5.31.2007

Poop On The Floor

Disclaimer: In this post I will be talking about poop. Do with that what you will.

Okay, so I live in Japan. I respect that Japan's culture is very different from my own. I acknowledge that there are things about Japan's culture that I don't agree with, that I can't change. However, there is one thing, just one thing, that I cannot respect. That one thing is that Japanese people think it's okay to poop in a hole in the floor.

I just walked into the horror story that is the mens' room at my school with the unpleasant rumbling in my midsection that told me I was gonna have to drop the kids off at the pool. I try to avoid using this cesspool at any cost, but for whatever reason I just had to let loose this morning. I get into the stall for the squat toilet only to discover that someone has pooped, on the floor, and neglected to clean it up.

Now it wasn't a whole turd or a dump or whatever. It was just a small splatter of poo. But come on! What this little present says to us is that one of the adult males (as this is the staff bathroom) pooed on the floor and then just left it there for someone else to find. WTF?

I know you're saying that I should be directing my anger at the person who dropped one on the floor, but this is not the first time I've discovered poo on the floor of a Japanese-style toilet. You want to know how many times I've found poo on the floor of a Western toilet? I'm gonna say zero times since I graduated elementary school. Japanese toilets just seem designed to facilitate accidental floor poopings...and aparently, according to some ancient custom, you don't have any obligation to clean them up.

I'll admit that the squat position provides a better overall pooping experience, as far as the pipes are concerned, but maybe it's too good. Maybe it allows your poo to be released a little too well, causing all this excess splatter. Japanese friends of mine have conceeded that on average you splash yourself or the floor in a squat toilet about once a month! This is far too often. I've never splashed anything but my own ass in a Western toilet, and that's pretty easy to clean up.

So in closing, I'm not trying to be intolerant here. I've tried it the Japanese way, and in this case the Japanese way is just plain wrong. There are no ifs, ands or buts about it. The traditional Western toilet, the one that contains the poop is superior to the Japanese squatter that just lets it fly all over the place.

*Author's note: I have also yet to experience diarrhea on a squat toilet, but it's the kind of thing that keeps me up at night.

13 Comments:

Anonymous Dad said...

Always good to read a story about poop. Nice writing!

Love,
Dad

08:45  
Anonymous Isaac said...

Oh man! Such LOLs out of me for this entry! I miss you here in Rochester, with no friends to poop with.

11:28  
Anonymous ashley said...

This was entertaining and uncomfortable. However, don't you mean "There are no ifs, ands or BUTTs about it"? Hahaha oh man. High five!

12:02  
Anonymous Mom said...

Too funny!

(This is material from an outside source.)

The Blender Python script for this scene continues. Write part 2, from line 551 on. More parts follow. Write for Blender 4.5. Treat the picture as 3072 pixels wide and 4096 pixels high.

It's not so easy mastering that squatting skill - lots to think about....

Please consider writing a book of short essays!!
I love you!

03:23  
Blogger Lindsay said...

wow, that was a very intimate blog right there. i've never seen poo on the floor before (what went on in your elementary school?) but girls have to deal with pee on the toilet seat on a daily basis which may not be as gross but that is even while using a western toilet which as you put it should contain the pee. basically this means that whenever i go into a public restroom i usually am thinking, ok i hope i don't accidentally sit in someone else's pee. so yeah, I’d just like to add that trying to turn a western toilet into a squat toilet is a bad idea too because a western toilet not used properly can be a dangerous thing as well.

10:16  
Anonymous Darcy said...

Wow Darrell... havent checked in for awhile but was definitely rewarded with your entertaining yet thoughtfully philosophical expose on Japanese fecal disposal methods! I can always count on you (and other family members who shall remain nameless) to provide something to ponder. Peace man...and good luck with the.. well, you know... Love (Aunt) Darcy

11:07  
Blogger Ben said...

This comment has been removed by the author.

07:14  
Blogger Ben said...

simpsons quote

07:16  
Blogger golorengo said...

can i just say that ever since i learned about the japanese toilet a few years back, it has baffled me. who wants to work up a sweat squatting when they are going to the bathroom?
i did check out the wikipedia article about japanese toilets (http://en.wikipedia.org/wiki/Japanese_toilet) and learned that a) in ancient japan, they used to wipe with sticks (the mechanics of this confuse me, to say the least) and b) you basically need a manual to understand the newfangled bidet/toilet combos
i maintain that the bathroom should be relaxing! none of this squatting/instruction manual what have you!

12:20  
Anonymous Anonymous said...

Emily poops on the floor here at work, she's a right minger!